In the midst of the warning of Israel’s impending doom from the Babylonian invasion in 589 BCE, Isaiah prophesying against them nonetheless refers to a “stump” that will continue to be a “holy seed” for the Jewish people despite their past iniquity. Even amidst oncoming tragedy, this "holy seed" of hope is already being planted. Much, much later, Paul will go on to talk about his sordid past with the church he once persecuted; how he tried his best to eradicate it, to kill it, to flush it out of existence, all to no avail. And as for his present role as key evangelist, supreme church planter, God does not hold his past against him any more than he did Isaiah’s people but uses him, transformed in the present, to do mighty things for Jesus Christ—the “holy seed of Jesse,” the stump of Israel. Paul himself will become the stump from which all of us future shoots will grow. God forgives and forgets our past through this stump and uses our present circumstances to get the job done. As to our past, he knows it not. It is only our present and our future for which he is concerned.
And I said: ‘Woe is me! I am lost, for I am a man of unclean lips, and I live among a people of unclean lips; yet my eyes have seen the King, the Lord of hosts!’
Then one of the seraphs flew to me, holding a live coal that had been taken from the altar with a pair of tongs.
The seraph touched my mouth with it and said: ‘Now that this has touched your lips, your guilt has departed and your sin is blotted out.’
Then I heard the voice of the Lord saying, ‘Whom shall I send, and who will go for us?’ And I said, ‘Here am I; send me!’
And he said, ‘Go and say to this people:
“Keep listening, but do not comprehend;
keep looking, but do not understand.”
Make the mind of this people dull,
and stop their ears,
and shut their eyes,
so that they may not look with their eyes,
and listen with their ears,
and comprehend with their minds,
and turn and be healed.’
Then I said, ‘How long, O Lord?’ And he said:
‘Until cities lie waste
without inhabitant,
and houses without people,
and the land is utterly desolate;
until the Lord sends everyone far away,
and vast is the emptiness in the midst of the land.
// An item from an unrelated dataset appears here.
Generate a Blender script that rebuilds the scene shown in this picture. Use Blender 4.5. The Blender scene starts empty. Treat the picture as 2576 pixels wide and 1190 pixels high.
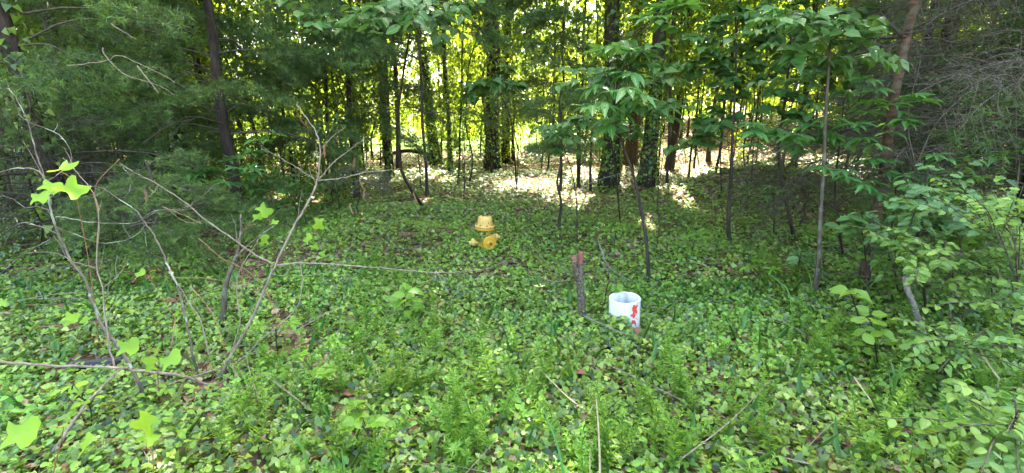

Even if a tenth part remains in it,
it will be burned again,
like a terebinth or an oak
whose stump remains standing
when it is felled.’
The holy seed is its stump.
Once while Jesus was standing beside the lake of Gennesaret, and the crowd was pressing in on him to hear the word of God,
he saw two boats there at the shore of the lake; the fishermen had gone out of them and were washing their nets.
He got into one of the boats, the one belonging to Simon, and asked him to put out a little way from the shore. Then he sat down and taught the crowds from the boat.
When he had finished speaking, he said to Simon, ‘Put out into the deep water and let down your nets for a catch.’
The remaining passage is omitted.